## To be done:
All of the data should be repeated exactly; pictures are not part of the copy.

## Material provided:
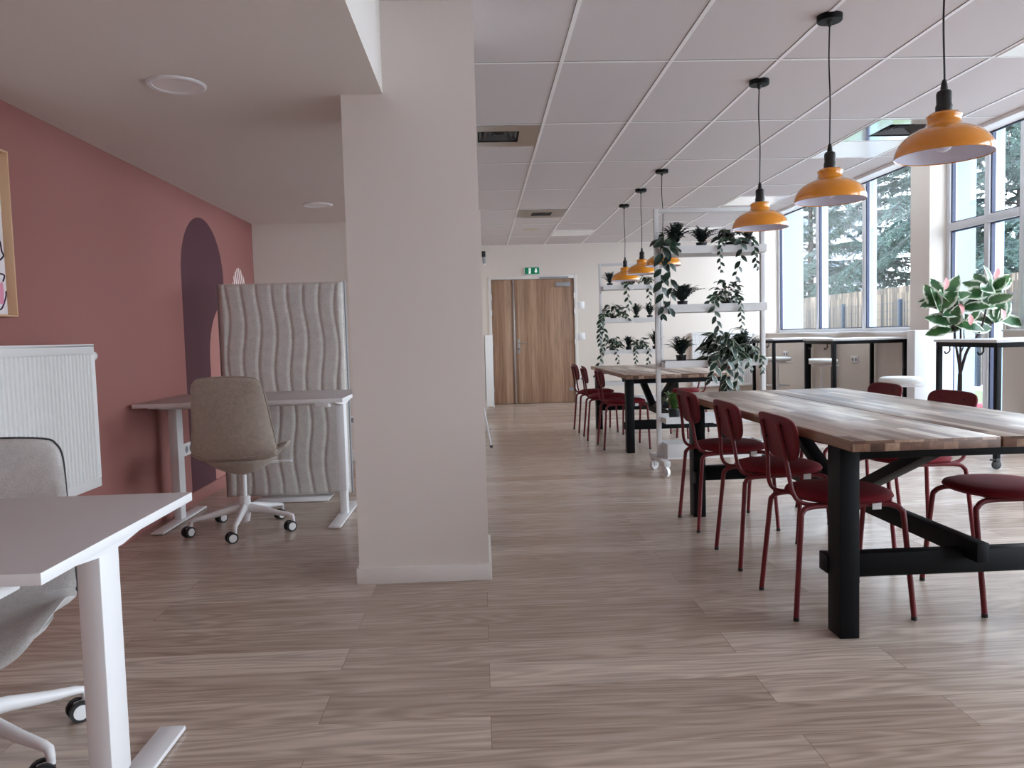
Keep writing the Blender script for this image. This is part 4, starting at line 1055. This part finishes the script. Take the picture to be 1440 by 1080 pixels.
for k in range(14):
    f = B(); box(f, -.02, .02, -1.1 + .15 * k, -1.0 + .15 * k, .05, 1.9, .003); obj('slat', f, 'bluewood', t)
f = B(); box(f, .02, .05, -1.15, 1.05, .3, .38); box(f, .02, .05, -1.15, 1.05, 1.5, 1.58); obj('cross_rail', f, 'bluemetal', t)
b = B(); box(b, 9.55, 9.8, 9.35, 9.62, -.1, 2.0, .01)
tag(obj('gate_post', b, 'stone'), 'pale stone gate post beside the blue slatted gate', 'post')
b = B(); box(b, 6.7, 6.95, 9.2, 10.2, -.12, .03, .02)
tag(obj('flower_bed_edge', b, 'redblock'), 'low red block on the ground outside the glazed door', 'kerb')

t = thing('apartment_building', 'pale apartment block far behind the conifers', 'building', (21.5, 50, -.2))
f = B(); box(f, -3, 3, -4, 4, 0, 11); obj('wall', f, 'bldg', t)
f = B(); box(f, -3.2, 3.2, -4.2, 4.2, 11, 11.3); obj('roof', f, 'stone', t)
for zz in (1.2, 4.0, 6.8):
    for yy in (-2.4, 0, 2.4):
        f = B(); box(f, -3.05, -2.98, yy - .6, yy + .6, zz, zz + 1.5); w_ = obj('window', f, 'skirt', t)
        f = B(); box(f, -3.07, -3.04, yy - .5, yy + .5, zz + .1, zz + 1.4); obj('pane', f, 'bldgwin', w_)
    for xx in (-1.8, 0.2, 2):
        f = B(); box(f, xx - .6, xx + .6, -4.05, -3.98, zz, zz + 1.5); w_ = obj('window', f, 'skirt', t)
        f = B(); box(f, xx - .5, xx + .5, -4.07, -4.04, zz + .1, zz + 1.4); obj('pane', f, 'bldgwin', w_)

def conifer(label, x, y, H, seed, z0=1.2, spread=4.0, dens=1.0, gap=.12):
    """cedar-like tree: long drooping boughs carrying flat sprays of needles"""
    t = thing('conifer_tree', label, 'conifer', (x, y, -.15), 0, 'conifers outside the windows'); r = random.Random(seed)
    f = B(); tube(f, [(0, 0, 0), (.05, 0, H * .5), (0, .05, H)], .17, 12, 4, r1=.03); obj('trunk', f, 'trunk', t)
    br = B(); nd = [B(), B()]
    nb = int(H * 5.2 * dens)
    for k in range(nb):
        z = z0 + (H - z0) * (k + r.random()) / nb; a = k * 2.399 + r.uniform(-.5, .5); L = spread * (1.02 - (z / H)) ** .75 * r.uniform(.6, 1.15) + .3
        c, s = math.cos(a), math.sin(a); side = Vector((-s, c, 0)); rise = r.uniform(-.05, .22); bend = r.uniform(-.25, .25)
        P = catmull([(0, 0, z), (c * L * .35, s * L * .35, z + rise * L * .6), tuple(Vector((c * L * .7, s * L * .7, z + rise * L * .7)) + side * bend * L * .3), tuple(Vector((c * L, s * L, z + (rise - .25) * L)) + side * bend * L * .6)], 7)
        tube(br, P, .028 * (L / spread) + .012, 5, r1=.006, cap=False)
        for i in range(3, len(P)):
            if r.random() < gap: continue
            q0 = i / len(P)
            for q in range(4):
                sg = 1 if q % 2 else -1; tl = L * (.34 - .22 * q0) * r.uniform(.6, 1.1); p = P[i].lerp(P[i - 1], r.random())
                d = (side * sg * r.uniform(.5, 1) + (P[i] - P[i - 1]).normalized() * r.uniform(.35, 1) + Vector((0, 0, r.uniform(-.35, .05)))).normalized()
                b_ = nd[r.random() < .45]; m_ = max(5, int(tl / .055)); pp = p.copy()
                for w in range(m_):
                    d = (d + Vector((r.uniform(-.12, .12), r.uniform(-.12, .12), -.045))).normalized(); pp = pp + d * (tl / m_)
                    for _ in range(6):
                        ln = .085 * r.uniform(.7, 1.5)
                        n_ = (d * .6 + Vector((r.uniform(-1, 1), r.uniform(-1, 1), r.uniform(-.9, .7)))).normalized(); u = n_.orthogonal().normalized() * .015
                        b_.faces.new([b_.verts.new(v) for v in (pp - u, pp + u, pp + n_ * ln)])
    obj('branches', br, 'trunk', t)
    for b_, m in zip(nd, ('needle', 'needle2')): obj('foliage', b_, m, t, None)
    return t
conifer('blue-green conifer whose boughs fill the window beside the pier', 14.6, 25.2, 9.0, 1, 2.0, 4.6, 1.9)
conifer('tall blue-green conifer behind the glazed door and rubber plant', 14.3, 19.9, 9.5, 2, 1.7, 4.2, 2.1)
conifer('conifer in front of the pale apartment block', 14.4, 33.0, 10.0, 3, 2.0, 4.2, 1.5)

# ================================================================== LIGHT AND CAMERA
w = bpy.data.worlds.new('World'); sc.world = w; w.use_nodes = True; nt = w.node_tree; bg = nt.nodes['Background']
tc = nt.nodes.new('ShaderNodeTexCoord'); sp = nt.nodes.new('ShaderNodeSeparateXYZ'); cr = nt.nodes.new('ShaderNodeValToRGB')
nt.links.new(tc.outputs['Generated'], sp.inputs[0]); nt.links.new(sp.outputs[2], cr.inputs[0]); nt.links.new(cr.outputs[0], bg.inputs[0])
cr.color_ramp.elements[0].position = 0; cr.color_ramp.elements[0].color = (.90, .935, 1.0, 1)
cr.color_ramp.elements[1].position = .7; cr.color_ramp.elements[1].color = (.80, .87, 1.0, 1)
bg.inputs[1].default_value = 9

def portal(y0, y1, z0, z1):
    l = bpy.data.lights.new('window_portal', 'AREA'); l.shape = 'RECTANGLE'; l.size = y1 - y0; l.size_y = z1 - z0; l.cycles.is_portal = True
    o = bpy.data.objects.new('window_portal', l); C.objects.link(o); o.location = (EX + .05, (y0 + y1) / 2, (z0 + z1) / 2)
    o.rotation_euler = Matrix(((0, 0, 1), (-1, 0, 0), (0, -1, 0))).to_euler()
for q in ((8.31, YF, 1.03, 3.13), (6.8, 7.95, 0, 3.13), (6.1, 6.8, 1.03, 3.13), (3, 6.1, 0, 3.13), (-1.2, 2.6, 0, 3.13)): portal(*q)

cam = bpy.data.cameras.new('camera'); co = bpy.data.objects.new('camera', cam); C.objects.link(co)
yaw, pitch, roll = .0402, -.0617, -.0271
f0 = Vector((math.sin(yaw), math.cos(yaw), 0)); r0 = Vector((math.cos(yaw), -math.sin(yaw), 0)); u0 = Vector((0, 0, 1))
fw = f0 * math.cos(pitch) + u0 * math.sin(pitch); up = -f0 * math.sin(pitch) + u0 * math.cos(pitch)
rr = r0 * math.cos(roll) + up * math.sin(roll); uu = -r0 * math.sin(roll) + up * math.cos(roll)
mx = Matrix((rr, uu, -fw)).transposed().to_4x4(); mx.translation = (0, 0, 1.107); co.matrix_world = mx
cam.sensor_fit = 'HORIZONTAL'; cam.sensor_width = 36; cam.lens = 1079.34 / 1440 * 36; cam.clip_start = .05; cam.clip_end = 300
sc.camera = co
sc.view_settings.view_transform = 'Standard'; sc.view_settings.look = 'None'; sc.view_settings.gamma = 1; sc.view_settings.use_curve_mapping = False
sc.view_settings.exposure = .27
try:
    sc.cycles.max_bounces = 10; sc.cycles.diffuse_bounces = 7; sc.cycles.transparent_max_bounces = 16
except Exception: pass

## The result:
Keep writing the Blender script for this image. This is part 4, starting at line 1055. This part finishes the script. Take the picture to be 1440 by 1080 pixels.
for k in range(14):
    f = B(); box(f, -.02, .02, -1.1 + .15 * k, -1.0 + .15 * k, .05, 1.9, .003); obj('slat', f, 'bluewood', t)
f = B(); box(f, .02, .05, -1.15, 1.05, .3, .38); box(f, .02, .05, -1.15, 1.05, 1.5, 1.58); obj('cross_rail', f, 'bluemetal', t)
b = B(); box(b, 9.55, 9.8, 9.35, 9.62, -.1, 2.0, .01)
tag(obj('gate_post', b, 'stone'), 'pale stone gate post beside the blue slatted gate', 'post')
b = B(); box(b, 6.7, 6.95, 9.2, 10.2, -.12, .03, .02)
tag(obj('flower_bed_edge', b, 'redblock'), 'low red block on the ground outside the glazed door', 'kerb')

t = thing('apartment_building', 'pale apartment block far behind the conifers', 'building', (21.5, 50, -.2))
f = B(); box(f, -3, 3, -4, 4, 0, 11); obj('wall', f, 'bldg', t)
f = B(); box(f, -3.2, 3.2, -4.2, 4.2, 11, 11.3); obj('roof', f, 'stone', t)
for zz in (1.2, 4.0, 6.8):
    for yy in (-2.4, 0, 2.4):
        f = B(); box(f, -3.05, -2.98, yy - .6, yy + .6, zz, zz + 1.5); w_ = obj('window', f, 'skirt', t)
        f = B(); box(f, -3.07, -3.04, yy - .5, yy + .5, zz + .1, zz + 1.4); obj('pane', f, 'bldgwin', w_)
    for xx in (-1.8, 0.2, 2):
        f = B(); box(f, xx - .6, xx + .6, -4.05, -3.98, zz, zz + 1.5); w_ = obj('window', f, 'skirt', t)
        f = B(); box(f, xx - .5, xx + .5, -4.07, -4.04, zz + .1, zz + 1.4); obj('pane', f, 'bldgwin', w_)

def conifer(label, x, y, H, seed, z0=1.2, spread=4.0, dens=1.0, gap=.12):
    """cedar-like tree: long drooping boughs carrying flat sprays of needles"""
    t = thing('conifer_tree', label, 'conifer', (x, y, -.15), 0, 'conifers outside the windows'); r = random.Random(seed)
    f = B(); tube(f, [(0, 0, 0), (.05, 0, H * .5), (0, .05, H)], .17, 12, 4, r1=.03); obj('trunk', f, 'trunk', t)
    br = B(); nd = [B(), B()]
    nb = int(H * 5.2 * dens)
    for k in range(nb):
        z = z0 + (H - z0) * (k + r.random()) / nb; a = k * 2.399 + r.uniform(-.5, .5); L = spread * (1.02 - (z / H)) ** .75 * r.uniform(.6, 1.15) + .3
        c, s = math.cos(a), math.sin(a); side = Vector((-s, c, 0)); rise = r.uniform(-.05, .22); bend = r.uniform(-.25, .25)
        P = catmull([(0, 0, z), (c * L * .35, s * L * .35, z + rise * L * .6), tuple(Vector((c * L * .7, s * L * .7, z + rise * L * .7)) + side * bend * L * .3), tuple(Vector((c * L, s * L, z + (rise - .25) * L)) + side * bend * L * .6)], 7)
        tube(br, P, .028 * (L / spread) + .012, 5, r1=.006, cap=False)
        for i in range(3, len(P)):
            if r.random() < gap: continue
            q0 = i / len(P)
            for q in range(4):
                sg = 1 if q % 2 else -1; tl = L * (.34 - .22 * q0) * r.uniform(.6, 1.1); p = P[i].lerp(P[i - 1], r.random())
                d = (side * sg * r.uniform(.5, 1) + (P[i] - P[i - 1]).normalized() * r.uniform(.35, 1) + Vector((0, 0, r.uniform(-.35, .05)))).normalized()
                b_ = nd[r.random() < .45]; m_ = max(5, int(tl / .055)); pp = p.copy()
                for w in range(m_):
                    d = (d + Vector((r.uniform(-.12, .12), r.uniform(-.12, .12), -.045))).normalized(); pp = pp + d * (tl / m_)
                    for _ in range(6):
                        ln = .085 * r.uniform(.7, 1.5)
                        n_ = (d * .6 + Vector((r.uniform(-1, 1), r.uniform(-1, 1), r.uniform(-.9, .7)))).normalized(); u = n_.orthogonal().normalized() * .015
                        b_.faces.new([b_.verts.new(v) for v in (pp - u, pp + u, pp + n_ * ln)])
    obj('branches', br, 'trunk', t)
    for b_, m in zip(nd, ('needle', 'needle2')): obj('foliage', b_, m, t, None)
    return t
conifer('blue-green conifer whose boughs fill the window beside the pier', 14.6, 25.2, 9.0, 1, 2.0, 4.6, 1.9)
conifer('tall blue-green conifer behind the glazed door and rubber plant', 14.3, 19.9, 9.5, 2, 1.7, 4.2, 2.1)
conifer('conifer in front of the pale apartment block', 14.4, 33.0, 10.0, 3, 2.0, 4.2, 1.5)

# ================================================================== LIGHT AND CAMERA
w = bpy.data.worlds.new('World'); sc.world = w; w.use_nodes = True; nt = w.node_tree; bg = nt.nodes['Background']
tc = nt.nodes.new('ShaderNodeTexCoord'); sp = nt.nodes.new('ShaderNodeSeparateXYZ'); cr = nt.nodes.new('ShaderNodeValToRGB')
nt.links.new(tc.outputs['Generated'], sp.inputs[0]); nt.links.new(sp.outputs[2], cr.inputs[0]); nt.links.new(cr.outputs[0], bg.inputs[0])
cr.color_ramp.elements[0].position = 0; cr.color_ramp.elements[0].color = (.90, .935, 1.0, 1)
cr.color_ramp.elements[1].position = .7; cr.color_ramp.elements[1].color = (.80, .87, 1.0, 1)
bg.inputs[1].default_value = 9

def portal(y0, y1, z0, z1):
    l = bpy.data.lights.new('window_portal', 'AREA'); l.shape = 'RECTANGLE'; l.size = y1 - y0; l.size_y = z1 - z0; l.cycles.is_portal = True
    o = bpy.data.objects.new('window_portal', l); C.objects.link(o); o.location = (EX + .05, (y0 + y1) / 2, (z0 + z1) / 2)
    o.rotation_euler = Matrix(((0, 0, 1), (-1, 0, 0), (0, -1, 0))).to_euler()
for q in ((8.31, YF, 1.03, 3.13), (6.8, 7.95, 0, 3.13), (6.1, 6.8, 1.03, 3.13), (3, 6.1, 0, 3.13), (-1.2, 2.6, 0, 3.13)): portal(*q)

cam = bpy.data.cameras.new('camera'); co = bpy.data.objects.new('camera', cam); C.objects.link(co)
yaw, pitch, roll = .0402, -.0617, -.0271
f0 = Vector((math.sin(yaw), math.cos(yaw), 0)); r0 = Vector((math.cos(yaw), -math.sin(yaw), 0)); u0 = Vector((0, 0, 1))
fw = f0 * math.cos(pitch) + u0 * math.sin(pitch); up = -f0 * math.sin(pitch) + u0 * math.cos(pitch)
rr = r0 * math.cos(roll) + up * math.sin(roll); uu = -r0 * math.sin(roll) + up * math.cos(roll)
mx = Matrix((rr, uu, -fw)).transposed().to_4x4(); mx.translation = (0, 0, 1.107); co.matrix_world = mx
cam.sensor_fit = 'HORIZONTAL'; cam.sensor_width = 36; cam.lens = 1079.34 / 1440 * 36; cam.clip_start = .05; cam.clip_end = 300
sc.camera = co
sc.view_settings.view_transform = 'Standard'; sc.view_settings.look = 'None'; sc.view_settings.gamma = 1; sc.view_settings.use_curve_mapping = False
sc.view_settings.exposure = .27
try:
    sc.cycles.max_bounces = 10; sc.cycles.diffuse_bounces = 7; sc.cycles.transparent_max_bounces = 16
except Exception: pass